Friday, September 06, 2019

Procreate or Disappear

Hungary is hosting an international summit on demography this week, attended by several regional leaders and delegations from dozens of countries. A fear of rising populations in other parts of the world was the dominant theme during the opening morning of the Budapest summit. The tone was set by an artistic performance that opened the forum, portraying hordes of people from the south and east advancing on Europe. The two-day summit was attended by Czech prime minister, Andrej Babiš, and Serbia’s president, Aleksandar Vučić, who both said boosting birthrates was a priority for the long-term development of their countries. 

Procreate or face extinction is the message from central European leaders to their shrinking population.

Viktor Orbán, said it was conceivable that Hungary, with a population of just under 10 million that is shrinking due to low birthrates and emigration of Hungarians to EU states further west, could simply disappear.
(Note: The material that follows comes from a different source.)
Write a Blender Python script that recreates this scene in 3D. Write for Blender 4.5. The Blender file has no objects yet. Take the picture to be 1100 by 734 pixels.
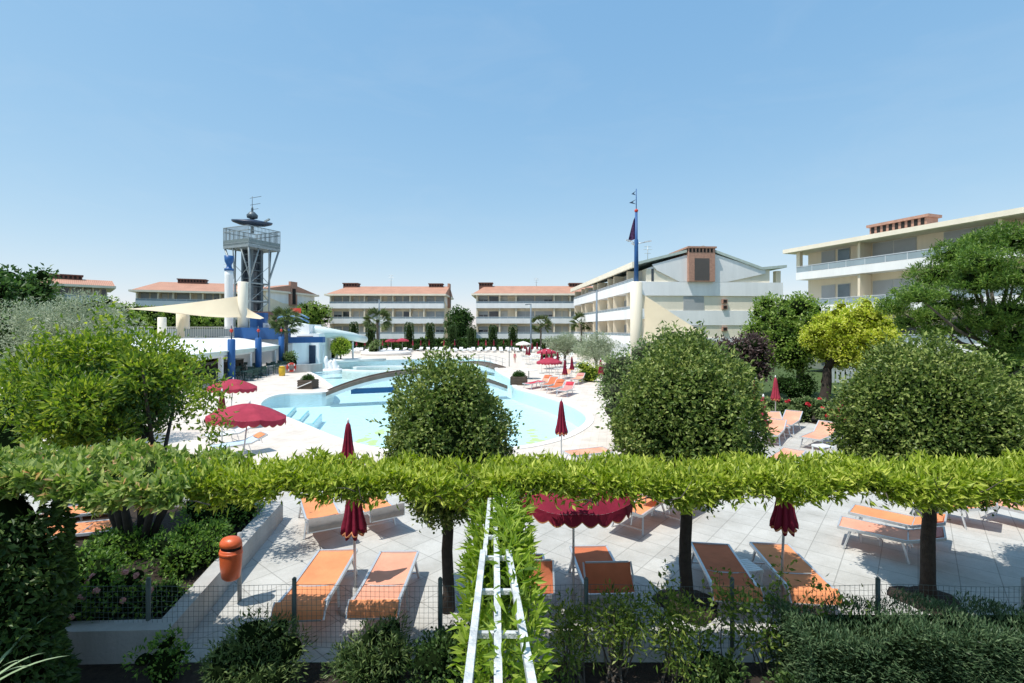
import bpy, bmesh, math, random
import numpy as np
from mathutils import Vector, Matrix
from mathutils.geometry import tessellate_polygon
R = math.radians
PI = math.pi
S = bpy.context.scene
COL = S.collection
H, F, HY, CX = 4.1, 520.0, 354.0, 550.0      # eye height, focal length and horizon (photo pixels)

def G(px, py, z=0.0):
    """photo pixel of a point at height z -> world point"""
    d = (H - z) * F / (py - HY)
    return Vector(((px - CX) / F * d, d, z))
def A(px, py, d):
    """photo pixel of a point at distance d -> world point"""
    return Vector(((px - CX) / F * d, d, H - (py - HY) / F * d))

# ------------------------------------------------------------------ materials
def newmat(name):
    m = bpy.data.materials.new(name); m.use_nodes = True
    nt = m.node_tree; b = nt.nodes['Principled BSDF']
    return m, nt, b
def N(nt, t, **kw):
    n = nt.nodes.new(t)
    for k, v in kw.items():
        if k in n.inputs: n.inputs[k].default_value = v
        else: setattr(n, k, v)
    return n
def ramp(nt, stops):
    r = nt.nodes.new('ShaderNodeValToRGB'); e = r.color_ramp.elements
    while len(e) < len(stops): e.new(0.5)
    for el, (p, c) in zip(e, stops):
        el.position = p; el.color = (*c, 1)
    return r
def mul(c, k): return tuple(min(1, x * k) for x in c)
def plain(name, col, rough=.6, var=.12, scale=3.0, bump=0.0, metal=0.0, coords='Object', spec=.4, streak=False):
    m, nt, b = newmat(name)
    tc = N(nt, 'ShaderNodeTexCoord')
    src = tc.outputs[coords]
    if streak:
        mp = N(nt, 'ShaderNodeMapping'); mp.inputs['Scale'].default_value = (1, 1, .15)
        nt.links.new(src, mp.inputs[0]); src = mp.outputs[0]
    no = N(nt, 'ShaderNodeTexNoise', Scale=scale, Detail=6.0, Roughness=.65)
    nt.links.new(src, no.inputs['Vector'])
    r = ramp(nt, [(.3, mul(col, 1 - var)), (.7, mul(col, 1 + var * .5))])
    nt.links.new(no.outputs['Fac'], r.inputs[0]); nt.links.new(r.outputs[0], b.inputs['Base Color'])
    b.inputs['Roughness'].default_value = rough; b.inputs['Metallic'].default_value = metal
    b.inputs['Specular IOR Level'].default_value = spec
    if bump:
        n2 = N(nt, 'ShaderNodeTexNoise', Scale=scale * 8, Detail=4.0); nt.links.new(tc.outputs[coords], n2.inputs['Vector'])
        bp = N(nt, 'ShaderNodeBump', Strength=bump, Distance=.02); nt.links.new(n2.outputs['Fac'], bp.inputs['Height'])
        nt.links.new(bp.outputs[0], b.inputs['Normal'])
    return m
def leafmat(name, dark, mid, light, trans=.3, tip=None, tipamt=.06, rough=.45, nscale=1.6, spec=.32):
    m, nt, b = newmat(name)
    ge = N(nt, 'ShaderNodeNewGeometry'); tc = N(nt, 'ShaderNodeTexCoord')
    no = N(nt, 'ShaderNodeTexNoise', Scale=nscale, Detail=3.0); nt.links.new(tc.outputs['Object'], no.inputs['Vector'])
    mx = N(nt, 'ShaderNodeMath', operation='MULTIPLY_ADD'); nt.links.new(ge.outputs['Random Per Island'], mx.inputs[0]); mx.inputs[1].default_value = .62
    m2 = N(nt, 'ShaderNodeMath', operation='MULTIPLY'); nt.links.new(no.outputs['Fac'], m2.inputs[0]); m2.inputs[1].default_value = .42
    nt.links.new(m2.outputs[0], mx.inputs[2])
    st = [(.12, dark), (.5, mid), (.86, light)]
    if tip: st += [(.93 - tipamt, light), (.955 - tipamt, tip)]
    r = ramp(nt, sorted(st)); nt.links.new(mx.outputs[0], r.inputs[0])
    nt.links.new(r.outputs[0], b.inputs['Base Color']); b.inputs['Roughness'].default_value = rough
    b.inputs['Specular IOR Level'].default_value = spec
    tr = N(nt, 'ShaderNodeBsdfTranslucent')
    hs = N(nt, 'ShaderNodeHueSaturation', Saturation=1.1, Value=1.5); nt.links.new(r.outputs[0], hs.inputs['Color']); nt.links.new(hs.outputs[0], tr.inputs['Color'])
    mix = N(nt, 'ShaderNodeMixShader'); mix.inputs[0].default_value = trans
    nt.links.new(b.outputs[0], mix.inputs[1]); nt.links.new(tr.outputs[0], mix.inputs[2])
    nt.links.new(mix.outputs[0], nt.nodes['Material Output'].inputs[0])
    return m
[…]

“It’s not hard to imagine that there would be one single last man who has to turn the lights out,” he said at the conference. “If Europe is not going to be populated by Europeans in the future and we take this as given, then we are speaking about an exchange of populations, to replace the population of Europeans with others,” said Orbán. “There are political forces in Europe who want a replacement of population for ideological or other reasons.” Orbán has based his political campaigns in recent years on anti-refugee and anti-migration sentiment, said other European politicians saw immigration as the solution, but he firmly rejected this.
“Europe has become the continent of the empty crib whereas in Asia and Africa they face demographic challenges of the opposite type,” said Katalin Novák, Hungary’s minister of state for family, youth and international affairs. Novak said the Hungarian government doubled family spending between 2010 and 2019, with the goal of achieving “a lasting turn in demographic processes by 2030”. Fertility rates have gone up from 1.2 to 1.5 children per woman, according to government figures. This is still far from the 2.1 figure the UN says is the number required for a sustainable population. This year the Hungarian government introduced a 10m forint (£27,000) interest-free loan for families, which does not have to be paid back if the couple has three children.
Former Australian prime minister Tony Abbott saluted the Hungarian leader for having “the political courage to defy political correctness”. Abbott said dying populations, not climate change, were the biggest threat to western civilization.

Vučić said his country was losing the equivalent of the population of a medium-sized town each year. “Serbian people have one expression for negative population growth: the white flag."

Babiš said the Czech Republic also wanted to encourage big families. “It is the third child which is of key importance … We do not wish to bribe anyone to have a third child, but we must provide support primarily to families who voluntarily undertake the third child,” he said.
The racist replacement theory is made up of two related conspiracies: “the great replacement” theory, which originated in France, and “the white genocide theory”, which comes from the US. Together,  variants of these ideas are among the most widespread ideologies on the far-right. There are two core beliefs. The first is that “western” identity is under siege by massive waves of immigration from non-European/non-white countries, resulting in a replacement of white European individuals via demographics. The second is that replacement has been orchestrated by a shadowy group as part of their grand plan to rule the world – which they will do by creating a completely racially homogenous society.  
The screed published by the Christchurch shooter, which was titled The Great Replacement which begins with: “It’s the birthrates. It’s the birthrates. It’s the birthrates.” The El Paso shooter says in his text, "This attack is a response to the Hispanic invasion of Texas. They are the instigators, not me. I am simply defending my country from cultural and ethnic replacement brought on by an invasion.”